Most of the cuts that led to the deal — about $85 billion — came from reduced spending on school construction (a $19 billion proposal was zeroed out), teacher funding and higher education. The negotiators also cut provisions that the Congressional Budget Office said diffused less than 10% of funds into the economy within 18 months — for example, shrinking Head Start and a program to make federal buildings more energy efficient. "The Democrats wanted to see a lot of education funding and the Republicans generally argued that the programs, while worthwhile, should go through the regular appropriations process," Collins said. "Or in the case of the $19 billion for school construction there's a real case on whether that's a federal role or a local and state role." Tax cuts and other finance provisions allowed the negotiators to slash another $25 billion.

White House chief of staff Rahm Emanuel attended the Democratic caucus' briefing on the compromise and senators said he pushed hard for their support. Emanuel, a former House leader still popular with his ex-colleagues, may help win backing for the bill from House Dems upset over the loss of funding for their projects. Obama will also hit the road to sell the stimulus, visiting Elkhart, Ind., and Fort Myers, Fla., early next week. Elkhart has one of the highest unemployment rates in the country — at, 15.3%, dramatically up from 4.7% a year ago. Fort Myers has an unemployment rate of 10%.
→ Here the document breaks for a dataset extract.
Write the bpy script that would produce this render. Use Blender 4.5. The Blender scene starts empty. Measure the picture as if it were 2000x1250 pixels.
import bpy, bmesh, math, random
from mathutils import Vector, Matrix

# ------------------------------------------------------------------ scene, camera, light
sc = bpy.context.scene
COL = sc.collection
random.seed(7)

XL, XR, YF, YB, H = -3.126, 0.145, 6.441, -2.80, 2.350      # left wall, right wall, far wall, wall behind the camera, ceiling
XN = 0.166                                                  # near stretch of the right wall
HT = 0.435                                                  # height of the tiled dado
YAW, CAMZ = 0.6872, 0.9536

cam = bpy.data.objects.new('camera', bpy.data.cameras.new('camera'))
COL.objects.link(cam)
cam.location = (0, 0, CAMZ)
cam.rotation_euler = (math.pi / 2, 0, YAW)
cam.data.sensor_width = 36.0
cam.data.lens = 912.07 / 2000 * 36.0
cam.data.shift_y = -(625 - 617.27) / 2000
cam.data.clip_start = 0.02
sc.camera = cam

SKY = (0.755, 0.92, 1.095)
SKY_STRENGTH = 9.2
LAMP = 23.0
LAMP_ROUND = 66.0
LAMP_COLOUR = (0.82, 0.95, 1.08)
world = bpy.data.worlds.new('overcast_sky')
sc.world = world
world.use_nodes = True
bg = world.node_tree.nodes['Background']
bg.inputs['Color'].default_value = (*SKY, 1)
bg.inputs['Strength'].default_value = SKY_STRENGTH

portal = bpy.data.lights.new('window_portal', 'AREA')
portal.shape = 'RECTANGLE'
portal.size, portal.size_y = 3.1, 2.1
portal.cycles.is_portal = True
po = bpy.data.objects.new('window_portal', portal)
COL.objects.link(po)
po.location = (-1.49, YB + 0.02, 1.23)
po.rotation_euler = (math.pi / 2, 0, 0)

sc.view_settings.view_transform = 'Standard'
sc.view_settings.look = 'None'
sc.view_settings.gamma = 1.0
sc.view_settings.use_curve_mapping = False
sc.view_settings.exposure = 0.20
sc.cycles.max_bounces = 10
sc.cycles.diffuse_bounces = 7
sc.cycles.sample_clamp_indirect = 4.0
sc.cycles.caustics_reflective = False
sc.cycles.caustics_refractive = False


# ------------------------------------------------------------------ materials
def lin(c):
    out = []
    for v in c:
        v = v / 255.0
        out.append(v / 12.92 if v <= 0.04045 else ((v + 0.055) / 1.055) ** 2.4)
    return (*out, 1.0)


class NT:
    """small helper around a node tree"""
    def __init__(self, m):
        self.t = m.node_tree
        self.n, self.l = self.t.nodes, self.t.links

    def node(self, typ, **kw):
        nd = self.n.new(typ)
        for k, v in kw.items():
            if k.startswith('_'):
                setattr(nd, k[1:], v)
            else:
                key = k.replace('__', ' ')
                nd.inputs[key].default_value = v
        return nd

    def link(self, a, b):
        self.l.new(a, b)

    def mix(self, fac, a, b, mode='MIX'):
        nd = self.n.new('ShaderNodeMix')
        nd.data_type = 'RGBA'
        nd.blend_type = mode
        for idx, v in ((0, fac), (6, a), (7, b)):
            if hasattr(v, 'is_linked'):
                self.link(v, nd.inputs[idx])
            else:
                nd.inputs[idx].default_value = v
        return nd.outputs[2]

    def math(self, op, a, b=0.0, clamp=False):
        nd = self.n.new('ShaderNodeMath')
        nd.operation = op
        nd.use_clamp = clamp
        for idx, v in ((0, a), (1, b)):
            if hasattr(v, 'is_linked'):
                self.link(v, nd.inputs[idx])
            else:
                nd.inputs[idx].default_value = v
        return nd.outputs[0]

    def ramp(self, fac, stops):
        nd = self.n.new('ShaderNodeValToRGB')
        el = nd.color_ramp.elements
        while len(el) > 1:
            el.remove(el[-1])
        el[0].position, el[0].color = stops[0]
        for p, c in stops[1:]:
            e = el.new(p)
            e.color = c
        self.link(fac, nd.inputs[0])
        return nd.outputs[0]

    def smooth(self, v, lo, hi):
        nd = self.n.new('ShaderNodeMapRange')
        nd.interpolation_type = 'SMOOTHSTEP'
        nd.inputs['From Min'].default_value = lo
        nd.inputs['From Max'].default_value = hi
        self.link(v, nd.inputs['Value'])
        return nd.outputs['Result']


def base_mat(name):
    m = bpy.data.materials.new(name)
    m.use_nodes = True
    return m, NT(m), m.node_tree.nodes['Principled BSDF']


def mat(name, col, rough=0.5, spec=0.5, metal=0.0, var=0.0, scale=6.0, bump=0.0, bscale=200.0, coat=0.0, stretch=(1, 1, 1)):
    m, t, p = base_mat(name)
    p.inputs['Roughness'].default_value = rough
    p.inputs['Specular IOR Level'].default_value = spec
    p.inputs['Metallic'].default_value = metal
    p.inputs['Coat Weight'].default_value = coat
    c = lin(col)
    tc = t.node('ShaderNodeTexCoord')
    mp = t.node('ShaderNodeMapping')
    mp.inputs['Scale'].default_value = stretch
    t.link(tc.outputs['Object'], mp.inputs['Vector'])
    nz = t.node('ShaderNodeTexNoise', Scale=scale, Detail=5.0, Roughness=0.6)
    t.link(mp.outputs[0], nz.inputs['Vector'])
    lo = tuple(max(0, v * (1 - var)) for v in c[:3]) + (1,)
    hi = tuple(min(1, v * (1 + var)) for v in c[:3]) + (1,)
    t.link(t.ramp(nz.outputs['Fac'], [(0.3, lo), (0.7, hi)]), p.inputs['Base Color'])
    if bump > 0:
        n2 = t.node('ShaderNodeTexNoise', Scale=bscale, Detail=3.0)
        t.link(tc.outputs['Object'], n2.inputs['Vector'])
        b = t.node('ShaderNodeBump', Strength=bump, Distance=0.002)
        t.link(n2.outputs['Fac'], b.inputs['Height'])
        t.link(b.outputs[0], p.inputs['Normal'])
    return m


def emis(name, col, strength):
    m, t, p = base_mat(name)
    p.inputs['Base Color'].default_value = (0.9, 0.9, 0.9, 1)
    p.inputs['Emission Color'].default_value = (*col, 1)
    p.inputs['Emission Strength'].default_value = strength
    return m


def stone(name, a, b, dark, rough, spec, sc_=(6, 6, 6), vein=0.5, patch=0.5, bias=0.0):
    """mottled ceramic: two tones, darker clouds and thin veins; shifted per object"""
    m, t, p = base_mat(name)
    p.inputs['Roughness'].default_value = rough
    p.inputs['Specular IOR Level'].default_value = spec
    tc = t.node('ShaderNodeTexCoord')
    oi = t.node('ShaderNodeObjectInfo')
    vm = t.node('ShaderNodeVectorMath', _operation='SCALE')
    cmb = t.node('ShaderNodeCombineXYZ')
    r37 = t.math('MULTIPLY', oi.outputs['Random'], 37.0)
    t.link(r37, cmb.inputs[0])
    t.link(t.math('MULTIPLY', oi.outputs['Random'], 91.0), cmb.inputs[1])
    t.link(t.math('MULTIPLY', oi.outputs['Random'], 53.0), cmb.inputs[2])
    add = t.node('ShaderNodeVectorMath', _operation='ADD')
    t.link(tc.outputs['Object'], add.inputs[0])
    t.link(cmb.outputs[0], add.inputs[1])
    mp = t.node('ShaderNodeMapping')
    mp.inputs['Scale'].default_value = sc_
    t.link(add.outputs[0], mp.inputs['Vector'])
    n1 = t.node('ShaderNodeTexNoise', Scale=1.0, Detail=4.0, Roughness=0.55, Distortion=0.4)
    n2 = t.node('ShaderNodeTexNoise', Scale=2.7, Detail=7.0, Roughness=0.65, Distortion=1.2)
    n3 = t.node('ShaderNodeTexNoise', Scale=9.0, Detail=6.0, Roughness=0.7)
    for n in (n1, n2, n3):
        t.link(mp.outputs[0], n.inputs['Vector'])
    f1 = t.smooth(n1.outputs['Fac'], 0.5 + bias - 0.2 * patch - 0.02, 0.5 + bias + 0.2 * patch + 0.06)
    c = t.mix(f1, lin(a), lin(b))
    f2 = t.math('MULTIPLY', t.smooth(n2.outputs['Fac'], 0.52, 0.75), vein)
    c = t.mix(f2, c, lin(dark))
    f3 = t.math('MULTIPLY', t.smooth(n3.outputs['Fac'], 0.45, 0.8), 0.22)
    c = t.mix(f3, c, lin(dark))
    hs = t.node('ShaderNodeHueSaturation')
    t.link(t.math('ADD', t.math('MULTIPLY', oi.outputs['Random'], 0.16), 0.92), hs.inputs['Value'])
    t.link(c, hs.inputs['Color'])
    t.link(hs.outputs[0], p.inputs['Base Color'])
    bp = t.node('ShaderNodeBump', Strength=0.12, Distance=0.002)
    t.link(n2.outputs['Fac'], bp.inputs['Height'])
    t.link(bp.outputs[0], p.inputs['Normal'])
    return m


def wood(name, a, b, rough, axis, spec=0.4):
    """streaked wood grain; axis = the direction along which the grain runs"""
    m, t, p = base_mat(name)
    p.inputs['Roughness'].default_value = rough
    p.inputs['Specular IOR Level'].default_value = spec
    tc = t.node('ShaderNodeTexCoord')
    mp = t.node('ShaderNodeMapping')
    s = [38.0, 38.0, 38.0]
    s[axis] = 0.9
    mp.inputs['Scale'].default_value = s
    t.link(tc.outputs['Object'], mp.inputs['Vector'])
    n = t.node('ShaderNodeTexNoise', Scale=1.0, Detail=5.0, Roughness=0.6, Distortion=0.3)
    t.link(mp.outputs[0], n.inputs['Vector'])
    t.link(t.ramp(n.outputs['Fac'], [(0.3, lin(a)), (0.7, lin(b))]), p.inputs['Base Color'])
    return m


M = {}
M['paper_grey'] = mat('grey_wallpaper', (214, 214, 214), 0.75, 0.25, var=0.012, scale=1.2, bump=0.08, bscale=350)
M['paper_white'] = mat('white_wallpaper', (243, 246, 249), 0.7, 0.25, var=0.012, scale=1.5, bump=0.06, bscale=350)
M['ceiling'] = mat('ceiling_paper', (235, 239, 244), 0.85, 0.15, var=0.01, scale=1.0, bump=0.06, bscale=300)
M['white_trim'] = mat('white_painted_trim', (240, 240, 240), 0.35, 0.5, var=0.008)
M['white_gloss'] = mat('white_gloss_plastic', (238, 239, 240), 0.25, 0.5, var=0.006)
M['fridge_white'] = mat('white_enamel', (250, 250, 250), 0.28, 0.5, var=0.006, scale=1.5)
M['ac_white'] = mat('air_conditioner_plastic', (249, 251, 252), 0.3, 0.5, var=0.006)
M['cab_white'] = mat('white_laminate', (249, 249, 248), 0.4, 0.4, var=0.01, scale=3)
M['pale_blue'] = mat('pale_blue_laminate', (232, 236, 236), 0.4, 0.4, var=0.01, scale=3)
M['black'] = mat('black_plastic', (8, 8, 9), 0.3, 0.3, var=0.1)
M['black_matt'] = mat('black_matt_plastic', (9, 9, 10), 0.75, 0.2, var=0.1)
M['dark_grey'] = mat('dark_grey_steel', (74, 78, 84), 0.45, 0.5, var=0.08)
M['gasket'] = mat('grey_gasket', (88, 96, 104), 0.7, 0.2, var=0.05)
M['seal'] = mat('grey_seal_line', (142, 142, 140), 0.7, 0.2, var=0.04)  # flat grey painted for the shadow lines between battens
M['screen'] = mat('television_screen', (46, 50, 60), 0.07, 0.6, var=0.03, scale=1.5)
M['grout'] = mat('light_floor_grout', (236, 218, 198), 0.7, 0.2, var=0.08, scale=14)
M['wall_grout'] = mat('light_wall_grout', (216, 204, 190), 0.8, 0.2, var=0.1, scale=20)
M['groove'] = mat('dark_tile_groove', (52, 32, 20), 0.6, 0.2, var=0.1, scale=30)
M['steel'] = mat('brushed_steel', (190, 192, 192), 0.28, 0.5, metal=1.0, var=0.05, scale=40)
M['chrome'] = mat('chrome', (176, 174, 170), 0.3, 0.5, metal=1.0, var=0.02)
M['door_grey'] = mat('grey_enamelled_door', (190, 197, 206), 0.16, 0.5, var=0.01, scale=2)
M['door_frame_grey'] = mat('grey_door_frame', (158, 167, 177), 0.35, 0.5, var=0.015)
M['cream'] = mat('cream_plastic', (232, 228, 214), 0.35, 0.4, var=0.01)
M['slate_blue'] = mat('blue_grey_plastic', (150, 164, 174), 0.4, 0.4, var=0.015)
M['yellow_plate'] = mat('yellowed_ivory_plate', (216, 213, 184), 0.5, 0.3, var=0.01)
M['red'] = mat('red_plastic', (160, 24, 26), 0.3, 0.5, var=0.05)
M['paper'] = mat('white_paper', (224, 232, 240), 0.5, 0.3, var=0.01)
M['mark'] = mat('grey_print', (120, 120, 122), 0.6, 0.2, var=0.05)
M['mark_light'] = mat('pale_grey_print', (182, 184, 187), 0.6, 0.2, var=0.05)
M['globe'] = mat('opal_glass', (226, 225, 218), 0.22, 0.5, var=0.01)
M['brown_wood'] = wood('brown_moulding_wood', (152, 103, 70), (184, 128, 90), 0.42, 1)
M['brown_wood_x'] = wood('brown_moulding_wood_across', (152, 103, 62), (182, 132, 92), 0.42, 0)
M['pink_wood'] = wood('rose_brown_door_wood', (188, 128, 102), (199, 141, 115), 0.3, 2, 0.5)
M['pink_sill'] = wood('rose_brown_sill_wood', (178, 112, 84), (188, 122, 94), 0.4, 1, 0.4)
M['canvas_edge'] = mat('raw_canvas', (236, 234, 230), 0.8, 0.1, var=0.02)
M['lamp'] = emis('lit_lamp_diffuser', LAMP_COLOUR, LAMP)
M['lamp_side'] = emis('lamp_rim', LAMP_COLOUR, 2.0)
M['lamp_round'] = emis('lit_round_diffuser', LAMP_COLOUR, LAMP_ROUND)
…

Democratic leaders hope that the only thing Americans will remember of this excruciating process is the passage of a historic bill that could go a long way to fixing the economy. With his own twist to Lincoln's Gettysburg Address, Illinois Senator Dick Durbin, the No. 2 Democrat in the Senate, said: "The world will little note nor long remember how many votes we had to pass the measure. The world and Congress and the nation want to know if this will work. If it passes with 61 votes or 81 votes, it's just a footnote in history."